Update: Here's "Another One Bites the Dust," a summary from Craig Medred on Legge being dropped:
The Fontiersman’s response to controversy differs signficantly from that of the Fairbanks New-Miner, which saw cartoonist Jamie Smith come under intense fire last fall for a cartoon questioning guns on university campuses. The editors of the News-Miner defended the cartoon, arguing that “We strive to provide readers a mix of views, including those the editorial board disagrees with. […] That is a noble, old media view. Whether it and Smith, who appears to be the last newspaper cartoonist standing in the 49th state, can survive the shifting media landscape of today – an virtual landscape sliding toward the political poles – remains to be seen.


In closing, and to put all of this in context, recall the survey reported on by the Herb Block Foundation titled “The Golden Age for Editorial Cartoonists at the Nation’s Newspapers is Over” (PDF):
“At the start of the 20th century, there were approximately 2,000 editorial cartoonists employed by newspapers in the United States. Today there are fewer than 40 staff cartoonists, and that number continues to shrink.”
That was six years ago. Last year, in “Editors, not terrorists, killed U.S. political cartoonists ” Ted Rall claimed there was less than thirty left. The Association of American Editorial Cartoonists claims “With nearly 300 members, it is the world's largest organization of political cartoonists” (Wikipedia), although there are only 148 currently listed on its Profiles page, and of those, only the barest fraction are professionally associated with a newspaper, let alone employed by one as staff with salary and benefits. Most tend to freelance, self-syndicate, or go with a syndicate like Cagle Cartoons above, which carries with it another equally dismaying, corresponding set of issues.

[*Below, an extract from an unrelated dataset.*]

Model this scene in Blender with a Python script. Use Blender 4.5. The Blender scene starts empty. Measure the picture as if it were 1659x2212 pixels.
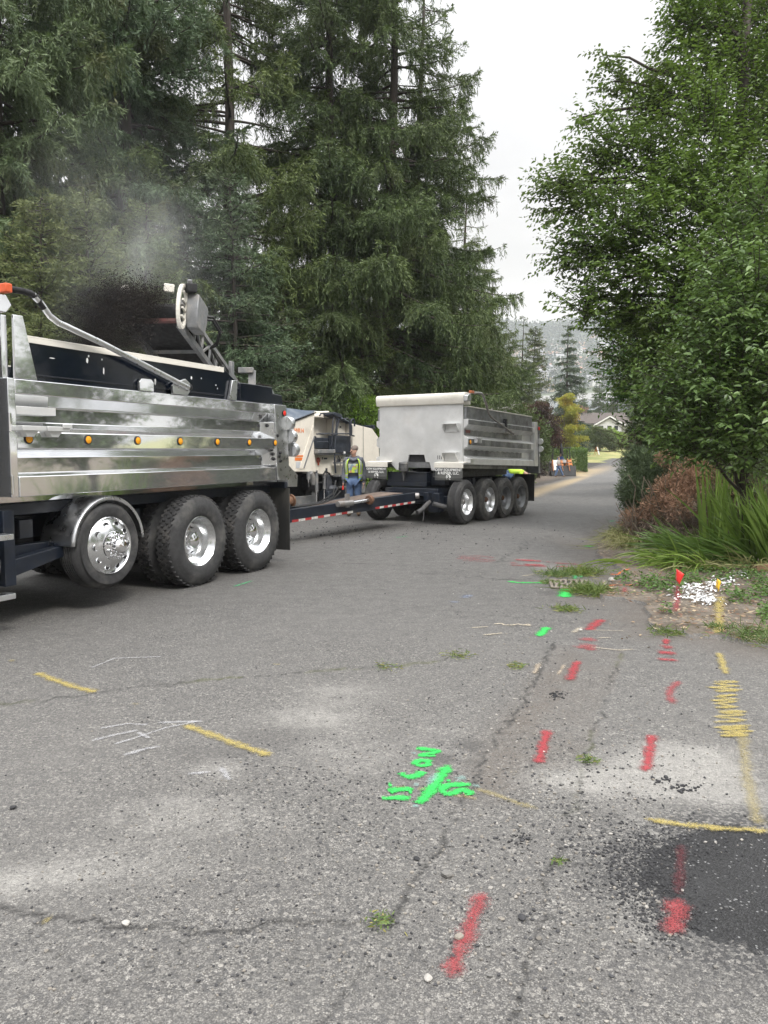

Again, from the Herb Block survey:
“Fewer than half the respondents said they earned more than 50 percent of their income from their primary employer and 45 percent said they earned less than 25 percent of their income from their primary employer.
More than half of the people surveyed reported income from syndication, but more than a third of the respondents said they earned less than 20 percent of their income from syndication. And three quarters of the respondents reported earning income from other work.”
And as much as all politics is local, and it's also personal. Since my last infamous editorial panel published back in October, I've submitted one every month to the local paper, which rejected five of the six. While it's not an unreasonable assumption that, since they also happened to specifically target local politicians and vested interests in the status quo, it was safer to decline them than run the risk of arousing readership wrath, it's also quite possible that they simply sucked. More likely the case that they weren't effective enough in their message, which for today's informed populace has to exceptionally clear, and repeated often. In my humble opinion, afflicting the comfortable/comforting the afflicted and all.


Consider these two recent panels: the first (above) depicts the uncomfortable fact that the sociopathic candidate Trump only got one less delegate than Cruz from Alaskan Republicans after their primary back in March.
The second (below) illustrates the irony in how the very same politicians who constantly decry the intrusive and abusive overreach of the evil Federal Government all roll right over and sing a completely different tune about the incoming F-35s soon to be housed at Eielson Air Force base. Fifty-four problematic aircraft, each at an estimated cost of 162 million (to as high as $335 million) per plane (the helmets alone cost $400k each), means well over eight+ billion dollars of war toys in a state that is currently economically imploding. Priorities.